Having just gone through this, and also experienced home buying before this market madness, here is how I look at it:
Normal inspection routine
In normal times, you see a home you like and place an offer which includes contingencies for inspections. If your offer is accepted, the inspection contingency period kicks in, giving you usually a week or two to hire one or more inspectors to look the place over. A general inspection takes 2-4 hours and a report usually comes within a day or two after that. Maybe your contingency says "Unless we find a repair costing more than $3,000, we commit to making the purchase we offered." Or maybe it doesn't include that, in which case an inspection is a buyer's chance to negotiate the price or walk away for anything they find during the inspection.
Today's market waiving inspection contingencies
In the extreme seller's market we're in now, many homes are being bought without an inspection contingency. One way that happens is buyers taking a careful look during the showing and/or taking a risk in buying the home with parts of it sight-unseen.
Getting a pre-offer inspection
One way to make a purchase offer without any inspection contingency, but without the risk of no inspection at all, is to get a pre-offer inspection. That's what I did, after learning how many other people were doing it nowadays.
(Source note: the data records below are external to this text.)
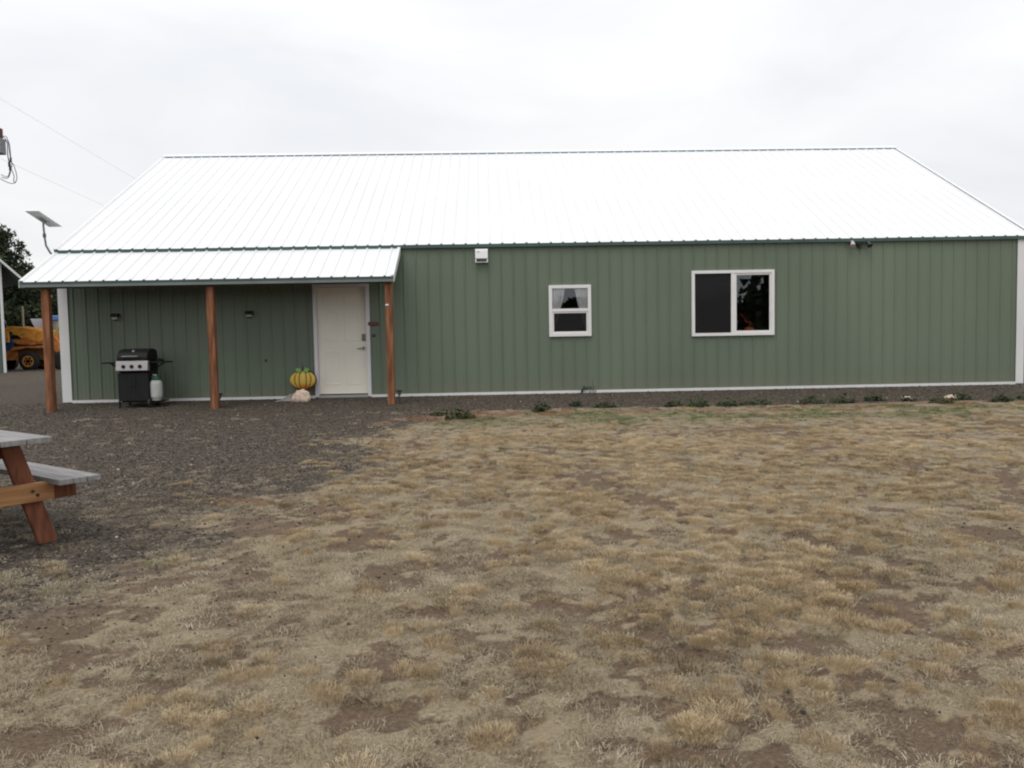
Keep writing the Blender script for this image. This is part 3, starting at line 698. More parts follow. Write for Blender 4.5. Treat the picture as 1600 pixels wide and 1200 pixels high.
# satellite dish
t = thing('satellite_dish', (-.03, .30, 2.62), 'flat white satellite dish on a bent pole at the left roof edge', 'satellite dish')
c = Vector((-.365, .27, 3.45))-Vector((-.03, .30, 2.62))
ex = Vector((.26, 0, 0)); ey = Vector((.285, .30, -.265)); nn = ex.cross(ey).normalized()
def quadbox(mb, c, ex, ey, nn, h0, h1, s=1):
    P = []
    for h_ in (h0, h1):
        for a_, b_ in ((-.5, -.5), (.5, -.5), (.5, .5), (-.5, .5)): P.append(c+ex*a_*s+ey*b_*s+nn*h_)
    return mb.add(P, [(0, 3, 2, 1), (4, 5, 6, 7), (0, 1, 5, 4), (1, 2, 6, 5), (2, 3, 7, 6), (3, 0, 4, 7)])
if nn.z < 0: nn = -nn
quadbox(MB(), c, ex, ey, nn, 0, .03).build('panel', mat('dish_white', (.80, .81, .82), .5), t, bevel=.008)
quadbox(MB(), c-nn*.012, ex*.35, ey*.3, nn, -.02, .012).build('rear_housing', mat('dish_grey', (.25, .26, .27), .5), t, bevel=.006)
MB().tube([c-nn*.03, c+Vector((.0, -.02, -.13)), c+Vector((.012, -.02, -.34)), c+Vector((.03, -.02, -.50)), c+Vector((.10, -.02, -.63)), c+Vector((.20, 0, -.74)), (-.005, .03, .0)], .019, 10).build('mast', mat('mast_grey', (.14, .15, .17), .4, .4), t, True)
MB().lathe([(.024, -.04), (.03, -.02), (.03, .02), (.024, .04)], tuple(c+Vector((.010, -.02, -.31))), 12).build('clamp', mat('mast_clamp', (.07, .08, .09), .5), t, True)
MB().box(-.012, .005, .0, .08, -.06, .06).build('foot_bracket', mat('mast_grey', (.14, .15, .17)), t)

# ------------------------------------------------------------------ gas grill and tank
gx, gy = 1.63, -.62
gg = gz(gx, gy)
t = thing('gas_grill', (gx, gy, gg), 'black gas grill with a steel control panel standing against the green wall', 'grill')
bw, bd = .27, .22
sh = .80-gg*0-.0
cab = MB().box(-bw, bw, -bd, bd, .12, .62).build('cabinet', black, t, bevel=.006)
MB().box(-.004, .004, -bd-.003, -bd-.0005, .14, .60).build('door_gap', blackrub, cab)
for s_ in (-1, 1): MB().tube([(s_*.03, -bd-.002, .38), (s_*.03, -bd-.03, .39), (s_*.03, -bd-.03, .55), (s_*.03, -bd-.002, .56)], .006, 6).build('door_pull', blackrub, cab, True)
cp = MB().prismx([(-bd-.05, .665), (-bd-.02, .835), (-bd+.05, .835), (-bd+.05, .655)], -bw-.01, bw+.01).build('control_panel', steel, t, bevel=.004)
for i in (-1, 0, 1):
    MB().lathe([(.036, .0), (.036, -.006), (.028, -.008), (.026, -.030)], (i*.145+.0, -bd-.036, .735), 16, 'y').build('knob', black, cp, True)
    MB().lathe([(.042, .002), (.042, -.0035)], (i*.145, -bd-.0355, .737), 20, 'y').build('knob_bezel', mat('bezel_bright', (.6, .58, .57), .3, .6), cp, True)
MB().box(-bw, bw, -bd+.052, bd+.02, .625, .84).build('firebox', black, t, bevel=.01)
prof = [(-bd-.01, .842), (-bd-.012, .90), (-bd+.03, .98), (-bd+.12, 1.035), (.08, 1.05), (bd, 1.02), (bd+.03, .92), (bd+.03, .842)]
MB().prismx(prof, -bw+.0, bw+.0).build('lid', black, t, bevel=.015)
MB().tube([(-.16, -bd+.0, .91), (-.16, -bd-.05, .915), (.12, -bd-.05, .915), (.12, -bd+.0, .91)], .011, 8).build('lid_handle', mat('handle_grey', (.20, .20, .21), .35, .6), t, True)
MB().lathe([(.024, .0), (.024, -.008)], (.0, -bd+.065, 1.003), 14, 'y').build('thermometer', steel, t, True)
for s_ in (-1, 1):
    a, b = sorted((s_*(bw+.005), s_*(bw+.29)))
    MB().box(a, b, -bd+.03, bd-.02, .79, .815).build('side_shelf', black, t, bevel=.006)
    MB().beam((s_*(bw), 0, .66), (s_*(bw+.2), 0, .785), .03, .02).build('shelf_brace', black, t)
MB().lathe([(.075, .0), (.08, .03), (.05, .045), (.012, .048), (.012, .06)], (bw+.12, .02, .8155), 16).build('side_burner', black, t, True)
for sx, sy in ((-1, -1), (-1, 1), (1, -1), (1, 1)):
    if sx < 0: MB().box(sx*bw+ (0 if sx < 0 else -.03), sx*bw+.03, sy*bd-(.03 if sy > 0 else 0), sy*bd+(0 if sy > 0 else .03), .0, .1195).build('leg', black, t)
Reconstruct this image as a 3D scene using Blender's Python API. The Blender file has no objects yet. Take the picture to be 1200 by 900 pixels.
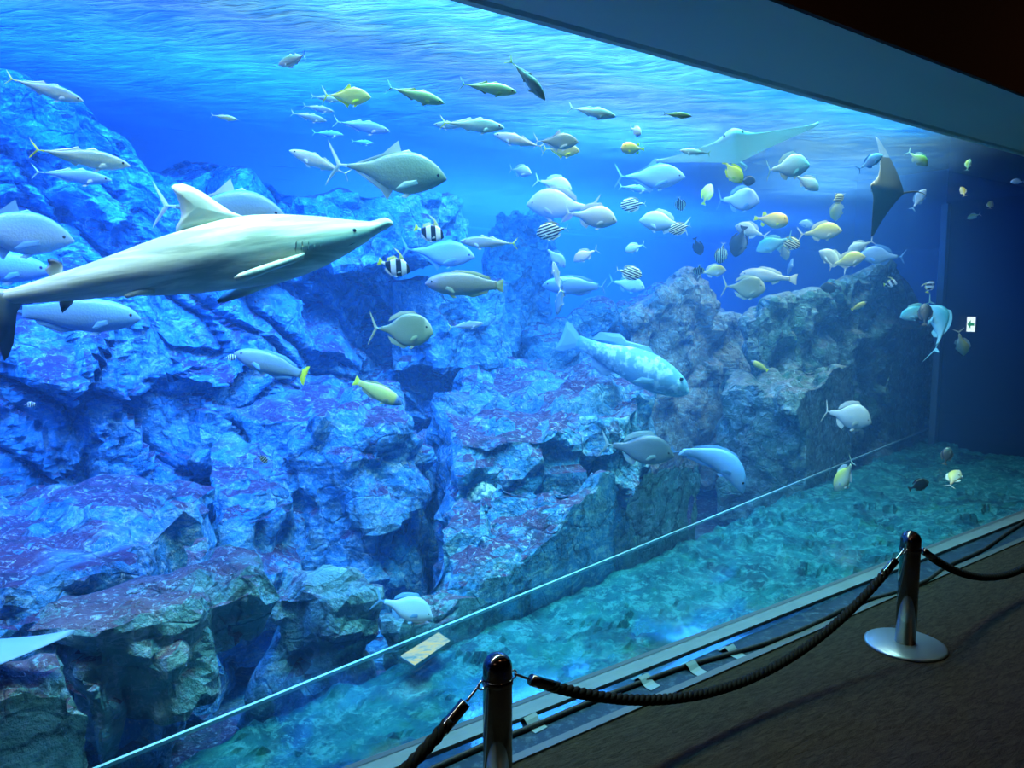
import bpy, bmesh, math, random
import numpy as np
from mathutils import Vector, Matrix, noise as mnoise

scene = bpy.context.scene
COL = scene.collection
random.seed(7)
RNG = np.random.default_rng(7)

# ---------------------------------------------------------------- camera
F_PX, PITCH, CAM_Z = 900.0, math.radians(5.93), 1.5
cam_data = bpy.data.cameras.new('camera')
cam_data.sensor_fit = 'HORIZONTAL'
cam_data.sensor_width = 36.0
cam_data.lens = 36.0 * F_PX / 1200.0
cam_data.clip_start, cam_data.clip_end = 0.05, 200
cam = bpy.data.objects.new('camera', cam_data)
COL.objects.link(cam)
cam.location = (0, 0, CAM_Z)
cam.rotation_euler = (math.pi / 2 - PITCH, 0, 0)
scene.camera = cam
CAM = Vector((0, 0, CAM_Z))
FWD = Vector((0, math.cos(PITCH), -math.sin(PITCH)))
UP = Vector((0, math.sin(PITCH), math.cos(PITCH)))
RIGHT = Vector((1, 0, 0))

# the window runs along S (to the right and away), N points into the tank
ANG = math.radians(53.8)
S = Vector((math.sin(ANG), math.cos(ANG), 0))
N = Vector((-math.cos(ANG), math.sin(ANG), 0))
Z = Vector((0, 0, 1))
GLASS = 2.13            # distance of the window from the camera along N
TOP = 2.47              # underside of the soffit


def W(s, n, z):
    return S * s + N * n + Z * z


def ray(px, py):
    return RIGHT * (px - 600) + UP * (450 - py) + FWD * F_PX


def on_z(px, py, z):
    d = ray(px, py)
    return CAM + d * ((z - CAM_Z) / d.z)


def on_n(px, py, n):
    d = ray(px, py)
    return CAM + d * (n / d.dot(N))


# ---------------------------------------------------------------- objects
def link(o, parent=None):
    COL.objects.link(o)
    if parent is not None:
        o.parent = parent
    return o


def mesh_obj(name, me, mat=None, parent=None):
    o = bpy.data.objects.new(name, me)
    if mat is not None and len(me.materials) == 0:
        me.materials.append(mat)
    return link(o, parent)


def bm_obj(name, bm, mat=None, parent=None, smooth=False):
    me = bpy.data.meshes.new(name)
    bmesh.ops.recalc_face_normals(bm, faces=bm.faces)
    bm.to_mesh(me)
    bm.free()
    if smooth:
        for p in me.polygons:
            p.use_smooth = True
    return mesh_obj(name, me, mat, parent)


def thing(name, label, cat, loc=(0, 0, 0), group=None):
    o = bpy.data.objects.new(name, None)
    o.empty_display_size = 0.1
    link(o)
    o.location = loc
    tag(o, label, cat, group)
    return o


def tag(o, label, cat, group=None, kind=None):
    o['label'] = label
    o['category'] = cat
    if group:
        o['group'] = group
    if kind:
        o['kind'] = kind
    return o


def struct(o, label=None):
    o['kind'] = 'structure'
    if label:
        o['label'] = label
    return o


def prism(poly_bottom, poly_top, bm=None):
    bm = bm or bmesh.new()
    a = [bm.verts.new(p) for p in poly_bottom]
    b = [bm.verts.new(p) for p in poly_top]
    bm.faces.new(a[::-1])
    bm.faces.new(b)
    k = len(a)
    for i in range(k):
        bm.faces.new((a[i], a[(i + 1) % k], b[(i + 1) % k], b[i]))
    return bm


def box_snz(s0, s1, n0, n1, z0, z1, bm=None):
    lo = [W(s0, n0, z0), W(s1, n0, z0), W(s1, n1, z0), W(s0, n1, z0)]
    hi = [W(s0, n0, z1), W(s1, n0, z1), W(s1, n1, z1), W(s0, n1, z1)]
    return prism(lo, hi, bm)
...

I had to call around because many inspectors do not want to do a casual walk-through during a showing and make any claims about what they see. In my case, the inspector (and me!) wanted a normal, full general inspection, taking 2-4 hours and producing a report I can refer to later on. Because the market is so hot, this required me lining up the inspector in advance, seeing the house and confirming I want to spend around $500 on an inspector even if my offer is not accepted, and asking the seller for permission to do the pre-offer inspection (providing access, a sufficient chunk of time, and allowing a report to be written). I think the seller allowed this because they knew we were serious about making a good offer, so if letting us spend our own cash and 3 hours at their house would enable the seller to get a good offer without an inspection contingency, that sounds good to them. On my end, I was ready to eat the $500 cost, a few times if needed. I'd only do this for a house I was ready to make my strongest offer on.
This worked well for me: saw the house on the 2nd day it was on the market, inspected it on the 3rd day, and the inspector was good enough to get me the report within just hours of the inspection. That enabled me to put an offer in without an inspection contingency on that night, and that makes for a much stronger offer. An inspection is not a tell-all though, some questions can remain about specialized systems and there might not be time to get a, say, structural engineer to look at something. In my case, during the inspection, I was sending photos and asking expert advice from folks willing to provide it from afar, and I had my own and my realtor's experience to give me more confidence about the purchase price and likely future costs.
wouldn't I have lost money and time
I don't understand this line. Certainly you would lose time, but I don't see how you've lost money. Indeed, if you do it the other way around, you're more likely to lose money. If you commission (and pay for) the report,and then seller doesn't like your offer (or they've had a better offer in the meantime, then you're money is entirely wasted, even if the report comes back clean!